Nightlife in São Paulo

São Paulo Nightlife

São Paulo's nightlife options are seemingly endless, so knowing where to go is key. The chic and wealthy head for establishments, most of which serve food, in the Vila Olímpia, Jardins, and Itaim neighborhoods. The Pinheiros and Vila Madalena neighborhoods have a large concentration of youthful clubs and bars, and many trendy clubs have opened in Barra Funda. Jardins and Centro have many gay and

lesbian spots, with the area around Rua Augusta catering to hipsters.

Some São Paulo music clubs host rock, jazz, and blues artists, but when it comes to Brazilian music, the options abound. On weekends you'll find música popular brasileira (MPB, popular Brazilian music), samba, and pagode (similar to samba but with pop-music elements) in clubs throughout the city—many operating from early afternoon to early evening and accompanied by feijoada or other meals. At forró clubs, couples dance close to the fast beat and romantic lyrics of music that originated in the Northeast.

Most clubs open at 9 pm, but people tend to arrive late (around midnight) and dance until 5 or 6 am. Still, you should arrive early to be at the front of the lines. Don't worry if the dance floor appears empty at 11 pm; things will start to sizzle an hour or so later.

Clubbing can get expensive. Most clubs charge at least R$20 at the door (sometimes women are allowed in for free), and the most popular and upscale places as much as R$300 just for entry. At the hottest clubs, expect to wait in line for a bit, especially if you head out late. Expect to wait in line on the way out again, too—the system is usually that you charge your drinks on an electronic tab, presenting the card and paying upon leaving. It can mean long queues: smart clubbers think ahead and pay up in good time.

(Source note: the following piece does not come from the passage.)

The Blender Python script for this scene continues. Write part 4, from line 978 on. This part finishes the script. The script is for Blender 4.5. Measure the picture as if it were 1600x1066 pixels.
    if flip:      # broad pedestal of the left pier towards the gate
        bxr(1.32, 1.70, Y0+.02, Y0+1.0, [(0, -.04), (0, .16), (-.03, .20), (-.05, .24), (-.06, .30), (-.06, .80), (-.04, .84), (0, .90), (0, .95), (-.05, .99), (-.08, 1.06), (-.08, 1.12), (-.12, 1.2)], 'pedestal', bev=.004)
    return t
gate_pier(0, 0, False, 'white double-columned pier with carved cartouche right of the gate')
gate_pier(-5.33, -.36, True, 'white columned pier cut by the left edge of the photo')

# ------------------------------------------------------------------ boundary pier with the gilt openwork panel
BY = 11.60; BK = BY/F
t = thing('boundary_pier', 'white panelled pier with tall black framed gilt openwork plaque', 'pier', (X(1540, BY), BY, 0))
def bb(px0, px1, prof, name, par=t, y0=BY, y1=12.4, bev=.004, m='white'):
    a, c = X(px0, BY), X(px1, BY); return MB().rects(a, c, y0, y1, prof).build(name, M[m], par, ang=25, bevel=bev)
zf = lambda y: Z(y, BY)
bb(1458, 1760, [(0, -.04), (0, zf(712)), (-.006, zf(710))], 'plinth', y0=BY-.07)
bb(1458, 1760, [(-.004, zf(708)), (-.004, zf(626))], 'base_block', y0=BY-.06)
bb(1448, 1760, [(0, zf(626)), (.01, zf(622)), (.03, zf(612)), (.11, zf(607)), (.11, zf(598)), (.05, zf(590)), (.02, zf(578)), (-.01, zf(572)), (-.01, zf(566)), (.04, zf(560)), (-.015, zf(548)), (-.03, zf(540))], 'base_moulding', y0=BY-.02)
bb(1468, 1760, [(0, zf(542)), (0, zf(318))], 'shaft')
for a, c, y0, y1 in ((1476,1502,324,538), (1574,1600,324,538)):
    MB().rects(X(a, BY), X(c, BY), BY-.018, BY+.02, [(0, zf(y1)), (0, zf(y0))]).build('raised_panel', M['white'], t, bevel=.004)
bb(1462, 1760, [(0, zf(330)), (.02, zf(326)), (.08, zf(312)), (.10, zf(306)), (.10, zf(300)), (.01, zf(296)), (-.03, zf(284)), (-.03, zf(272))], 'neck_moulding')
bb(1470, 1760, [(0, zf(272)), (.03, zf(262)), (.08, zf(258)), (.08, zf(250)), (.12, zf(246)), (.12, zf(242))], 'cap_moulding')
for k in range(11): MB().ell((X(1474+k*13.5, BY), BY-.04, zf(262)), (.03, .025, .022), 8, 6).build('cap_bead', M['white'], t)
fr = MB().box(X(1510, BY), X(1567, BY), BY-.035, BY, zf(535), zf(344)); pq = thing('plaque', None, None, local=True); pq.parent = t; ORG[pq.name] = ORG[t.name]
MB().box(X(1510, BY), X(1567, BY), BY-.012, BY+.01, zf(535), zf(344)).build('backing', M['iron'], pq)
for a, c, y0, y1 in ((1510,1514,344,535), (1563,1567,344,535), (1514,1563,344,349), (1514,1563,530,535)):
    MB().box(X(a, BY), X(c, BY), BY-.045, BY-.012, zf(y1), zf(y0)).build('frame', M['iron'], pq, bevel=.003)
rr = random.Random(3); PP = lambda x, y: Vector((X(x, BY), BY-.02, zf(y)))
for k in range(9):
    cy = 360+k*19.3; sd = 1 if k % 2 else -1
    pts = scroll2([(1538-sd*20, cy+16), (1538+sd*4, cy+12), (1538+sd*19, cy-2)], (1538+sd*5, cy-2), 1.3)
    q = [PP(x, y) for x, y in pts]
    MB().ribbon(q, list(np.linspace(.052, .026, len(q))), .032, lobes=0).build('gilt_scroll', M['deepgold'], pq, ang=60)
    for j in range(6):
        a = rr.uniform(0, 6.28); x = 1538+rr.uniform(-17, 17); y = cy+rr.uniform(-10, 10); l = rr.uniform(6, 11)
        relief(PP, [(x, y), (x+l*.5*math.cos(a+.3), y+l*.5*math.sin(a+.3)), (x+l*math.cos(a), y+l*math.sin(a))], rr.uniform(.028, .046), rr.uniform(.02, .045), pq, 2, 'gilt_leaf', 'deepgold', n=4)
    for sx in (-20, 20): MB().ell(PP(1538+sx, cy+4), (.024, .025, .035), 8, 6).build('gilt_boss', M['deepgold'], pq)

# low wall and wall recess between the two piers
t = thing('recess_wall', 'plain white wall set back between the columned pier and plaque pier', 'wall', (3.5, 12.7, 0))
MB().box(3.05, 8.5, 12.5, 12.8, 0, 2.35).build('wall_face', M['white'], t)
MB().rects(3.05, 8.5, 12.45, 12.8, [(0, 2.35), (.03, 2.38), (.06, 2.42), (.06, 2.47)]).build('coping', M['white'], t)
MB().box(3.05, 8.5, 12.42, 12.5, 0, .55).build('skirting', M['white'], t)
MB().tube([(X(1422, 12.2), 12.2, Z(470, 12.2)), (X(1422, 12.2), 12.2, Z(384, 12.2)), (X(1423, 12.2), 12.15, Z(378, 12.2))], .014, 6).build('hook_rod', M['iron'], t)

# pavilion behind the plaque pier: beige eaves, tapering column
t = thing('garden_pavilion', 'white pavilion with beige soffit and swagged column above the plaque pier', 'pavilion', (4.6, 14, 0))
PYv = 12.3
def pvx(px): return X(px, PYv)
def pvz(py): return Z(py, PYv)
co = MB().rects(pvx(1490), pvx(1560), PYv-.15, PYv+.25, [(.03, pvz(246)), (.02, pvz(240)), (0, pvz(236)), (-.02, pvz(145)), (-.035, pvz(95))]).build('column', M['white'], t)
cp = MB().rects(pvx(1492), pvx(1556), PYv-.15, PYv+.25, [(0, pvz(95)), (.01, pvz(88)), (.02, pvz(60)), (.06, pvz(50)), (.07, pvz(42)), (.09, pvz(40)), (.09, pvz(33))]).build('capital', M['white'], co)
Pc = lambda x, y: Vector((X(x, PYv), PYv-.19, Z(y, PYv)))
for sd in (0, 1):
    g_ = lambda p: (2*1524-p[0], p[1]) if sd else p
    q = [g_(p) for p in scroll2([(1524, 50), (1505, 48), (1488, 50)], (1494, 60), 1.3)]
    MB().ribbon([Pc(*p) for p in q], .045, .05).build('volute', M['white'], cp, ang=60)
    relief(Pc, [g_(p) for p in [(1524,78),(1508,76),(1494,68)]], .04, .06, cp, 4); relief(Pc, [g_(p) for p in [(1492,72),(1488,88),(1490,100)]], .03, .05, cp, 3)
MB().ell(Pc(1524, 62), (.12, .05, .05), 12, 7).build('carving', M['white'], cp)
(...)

São Paulo has a large and lively gay scene with a smorgasbord of bars, cafés, and mega nightclubs spread throughout the city. There's a good cluster of watering holes along Avenida Vieira de Carvalho and Rua Martinho Prada in República, and Ruas Frei Caneca, Augusta, and Bela Cintra in Consolação (10 minutes from the Consolação and Paulista metros on Avenida Paulista) are regular rendezvous points and hangout.

A word about happy hour: Unlike in some countries, where the term refers to those few early-evening hours when drinks are cheaper, happy hour (pronounced and written in English) in Brazil simply means the time just after the work day ends, around 6 pm, when you might head to a bar for a drink with friends or colleagues. Despite the lack of discounted cocktails, paulistanos love to use the term, and many bars are judged purely on their suitability as a happy hour venue.